Will we defend the mediating institutions that sustain
liberty? Will we preserve the moral foundations necessary for economic freedom
to endure? Or will we slowly trade freedom for dependency, dynamism for
bureaucracy, responsibility for grievance, and aspiration for entitlement?
I remain hopeful because I still believe in people. And I
still believe that when human dignity and economic liberty are joined together,
extraordinary things happen.
The free society is worth defending because the human
person is worth defending. And the task before us is to ensure that future
generations inherit not merely wealth, but freedom itself.

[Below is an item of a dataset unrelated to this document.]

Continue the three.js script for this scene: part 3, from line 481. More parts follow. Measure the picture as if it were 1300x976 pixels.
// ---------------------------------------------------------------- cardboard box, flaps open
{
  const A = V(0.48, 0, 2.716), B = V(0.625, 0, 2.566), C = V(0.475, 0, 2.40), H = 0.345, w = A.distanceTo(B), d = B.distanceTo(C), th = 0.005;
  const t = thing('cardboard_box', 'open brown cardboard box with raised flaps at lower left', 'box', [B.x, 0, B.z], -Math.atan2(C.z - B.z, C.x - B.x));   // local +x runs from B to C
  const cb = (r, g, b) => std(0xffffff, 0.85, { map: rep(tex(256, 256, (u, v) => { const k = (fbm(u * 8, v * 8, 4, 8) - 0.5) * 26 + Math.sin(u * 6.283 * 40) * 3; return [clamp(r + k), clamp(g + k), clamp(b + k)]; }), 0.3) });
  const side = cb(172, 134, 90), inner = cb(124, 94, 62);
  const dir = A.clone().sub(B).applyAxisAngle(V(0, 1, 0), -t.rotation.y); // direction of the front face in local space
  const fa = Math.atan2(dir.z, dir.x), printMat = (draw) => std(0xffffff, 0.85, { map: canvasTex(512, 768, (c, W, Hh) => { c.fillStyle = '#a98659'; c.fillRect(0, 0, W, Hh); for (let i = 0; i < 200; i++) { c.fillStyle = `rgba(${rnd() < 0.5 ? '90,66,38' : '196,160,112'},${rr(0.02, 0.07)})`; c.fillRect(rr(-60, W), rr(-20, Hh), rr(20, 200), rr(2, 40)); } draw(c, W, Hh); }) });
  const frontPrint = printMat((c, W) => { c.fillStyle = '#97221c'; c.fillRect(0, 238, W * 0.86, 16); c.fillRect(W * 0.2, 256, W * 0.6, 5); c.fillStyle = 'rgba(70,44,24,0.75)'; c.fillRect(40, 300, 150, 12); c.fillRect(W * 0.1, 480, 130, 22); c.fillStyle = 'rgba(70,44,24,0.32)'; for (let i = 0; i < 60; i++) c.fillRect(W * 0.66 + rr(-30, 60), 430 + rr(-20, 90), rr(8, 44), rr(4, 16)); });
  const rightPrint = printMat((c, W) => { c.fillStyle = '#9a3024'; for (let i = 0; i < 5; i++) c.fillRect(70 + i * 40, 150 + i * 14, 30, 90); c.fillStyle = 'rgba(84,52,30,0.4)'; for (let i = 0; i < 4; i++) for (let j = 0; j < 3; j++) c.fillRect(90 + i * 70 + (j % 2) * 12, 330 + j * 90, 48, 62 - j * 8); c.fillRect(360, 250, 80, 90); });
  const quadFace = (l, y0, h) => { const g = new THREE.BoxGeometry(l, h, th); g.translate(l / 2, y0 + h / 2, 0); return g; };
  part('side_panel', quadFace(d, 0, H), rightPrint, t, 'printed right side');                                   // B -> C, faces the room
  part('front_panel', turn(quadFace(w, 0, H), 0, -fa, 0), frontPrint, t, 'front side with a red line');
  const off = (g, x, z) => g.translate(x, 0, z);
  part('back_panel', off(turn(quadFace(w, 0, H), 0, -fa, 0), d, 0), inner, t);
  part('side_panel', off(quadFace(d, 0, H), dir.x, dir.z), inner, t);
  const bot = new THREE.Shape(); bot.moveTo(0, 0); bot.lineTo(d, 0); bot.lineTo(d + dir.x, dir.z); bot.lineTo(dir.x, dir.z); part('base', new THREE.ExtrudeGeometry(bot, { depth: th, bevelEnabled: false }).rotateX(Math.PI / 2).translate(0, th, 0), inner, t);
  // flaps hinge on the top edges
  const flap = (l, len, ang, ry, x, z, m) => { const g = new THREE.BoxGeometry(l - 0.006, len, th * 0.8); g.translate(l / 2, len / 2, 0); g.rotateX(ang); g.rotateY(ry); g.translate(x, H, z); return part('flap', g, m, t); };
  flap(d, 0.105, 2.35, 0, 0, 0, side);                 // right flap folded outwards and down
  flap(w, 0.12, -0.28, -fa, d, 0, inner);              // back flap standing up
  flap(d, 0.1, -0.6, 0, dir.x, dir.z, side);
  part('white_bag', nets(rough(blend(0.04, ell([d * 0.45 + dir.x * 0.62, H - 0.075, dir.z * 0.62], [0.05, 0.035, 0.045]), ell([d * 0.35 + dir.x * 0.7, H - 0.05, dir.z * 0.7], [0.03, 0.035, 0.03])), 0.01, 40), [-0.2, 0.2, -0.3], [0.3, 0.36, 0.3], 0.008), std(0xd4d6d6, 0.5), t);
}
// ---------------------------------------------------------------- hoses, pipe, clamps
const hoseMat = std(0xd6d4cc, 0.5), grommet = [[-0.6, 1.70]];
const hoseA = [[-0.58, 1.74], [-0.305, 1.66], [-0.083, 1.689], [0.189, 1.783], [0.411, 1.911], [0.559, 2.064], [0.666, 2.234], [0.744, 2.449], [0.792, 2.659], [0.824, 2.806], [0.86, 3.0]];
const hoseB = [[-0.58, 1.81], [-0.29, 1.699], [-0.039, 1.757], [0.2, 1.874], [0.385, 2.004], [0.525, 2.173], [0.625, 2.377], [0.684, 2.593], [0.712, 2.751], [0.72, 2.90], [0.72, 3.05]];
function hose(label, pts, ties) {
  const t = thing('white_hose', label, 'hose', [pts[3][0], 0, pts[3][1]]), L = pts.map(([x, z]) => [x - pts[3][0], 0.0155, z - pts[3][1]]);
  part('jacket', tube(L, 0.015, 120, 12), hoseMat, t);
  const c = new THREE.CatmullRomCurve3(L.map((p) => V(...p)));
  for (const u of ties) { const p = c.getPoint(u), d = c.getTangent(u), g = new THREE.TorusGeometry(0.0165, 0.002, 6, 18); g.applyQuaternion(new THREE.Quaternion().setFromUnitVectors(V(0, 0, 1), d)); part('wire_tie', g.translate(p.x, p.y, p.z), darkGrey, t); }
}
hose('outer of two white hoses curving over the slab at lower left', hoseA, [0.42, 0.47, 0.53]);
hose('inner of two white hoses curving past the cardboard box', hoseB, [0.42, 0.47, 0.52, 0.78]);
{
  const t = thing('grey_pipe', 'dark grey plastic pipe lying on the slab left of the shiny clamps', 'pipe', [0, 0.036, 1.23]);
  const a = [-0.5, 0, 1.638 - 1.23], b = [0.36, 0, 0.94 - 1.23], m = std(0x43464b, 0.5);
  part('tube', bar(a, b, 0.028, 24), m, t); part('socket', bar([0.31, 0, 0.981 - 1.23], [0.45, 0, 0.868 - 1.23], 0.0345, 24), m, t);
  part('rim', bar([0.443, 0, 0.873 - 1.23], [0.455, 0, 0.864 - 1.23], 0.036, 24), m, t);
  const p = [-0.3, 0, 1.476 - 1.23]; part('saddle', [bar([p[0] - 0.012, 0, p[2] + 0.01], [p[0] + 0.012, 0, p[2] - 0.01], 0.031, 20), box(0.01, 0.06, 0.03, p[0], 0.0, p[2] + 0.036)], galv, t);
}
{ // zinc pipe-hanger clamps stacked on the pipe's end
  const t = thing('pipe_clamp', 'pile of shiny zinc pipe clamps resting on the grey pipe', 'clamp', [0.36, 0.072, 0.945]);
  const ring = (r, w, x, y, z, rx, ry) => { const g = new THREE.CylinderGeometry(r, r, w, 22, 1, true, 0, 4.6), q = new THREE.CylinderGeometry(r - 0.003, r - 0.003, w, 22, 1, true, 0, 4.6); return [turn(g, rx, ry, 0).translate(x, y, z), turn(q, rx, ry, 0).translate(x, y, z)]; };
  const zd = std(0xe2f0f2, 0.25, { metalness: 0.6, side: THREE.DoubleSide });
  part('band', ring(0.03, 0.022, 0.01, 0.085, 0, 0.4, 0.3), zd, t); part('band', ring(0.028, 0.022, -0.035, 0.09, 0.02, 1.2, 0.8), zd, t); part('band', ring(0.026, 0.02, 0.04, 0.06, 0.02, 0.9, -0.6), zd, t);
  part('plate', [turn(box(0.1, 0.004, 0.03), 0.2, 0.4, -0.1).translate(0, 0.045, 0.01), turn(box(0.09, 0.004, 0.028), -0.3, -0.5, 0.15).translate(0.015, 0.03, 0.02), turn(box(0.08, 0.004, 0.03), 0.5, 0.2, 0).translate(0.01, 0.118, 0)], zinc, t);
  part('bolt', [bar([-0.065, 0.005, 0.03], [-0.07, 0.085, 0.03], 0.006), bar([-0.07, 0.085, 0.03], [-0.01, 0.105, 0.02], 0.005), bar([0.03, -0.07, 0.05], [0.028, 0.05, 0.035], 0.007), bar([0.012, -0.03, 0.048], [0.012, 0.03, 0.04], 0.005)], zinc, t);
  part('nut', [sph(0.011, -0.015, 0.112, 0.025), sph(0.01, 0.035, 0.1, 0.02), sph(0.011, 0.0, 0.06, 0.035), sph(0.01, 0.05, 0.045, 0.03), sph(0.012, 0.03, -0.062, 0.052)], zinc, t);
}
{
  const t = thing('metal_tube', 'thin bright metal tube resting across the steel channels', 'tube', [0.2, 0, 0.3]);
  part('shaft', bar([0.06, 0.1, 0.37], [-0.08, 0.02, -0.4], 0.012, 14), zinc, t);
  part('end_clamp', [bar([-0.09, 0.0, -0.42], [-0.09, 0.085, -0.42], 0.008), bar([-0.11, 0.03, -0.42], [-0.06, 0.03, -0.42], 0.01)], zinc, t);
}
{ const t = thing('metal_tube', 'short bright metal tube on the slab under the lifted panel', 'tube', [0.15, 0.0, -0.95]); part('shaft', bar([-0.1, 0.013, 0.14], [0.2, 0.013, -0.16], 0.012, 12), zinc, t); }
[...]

My professional life has been and will continue to be in
the capital markets, stewarding wealth, and utilizing the miracle of markets
toward the achievement of financial aims. But accompanying the blessing that is
my professional life is my moral duty to continue studying economic history and
doing all I can to defend free enterprise for what it is: a moral architecture
that promotes human dignity, constrains human nature, and feeds responsibility
and flourishing of creatures made in the image of God.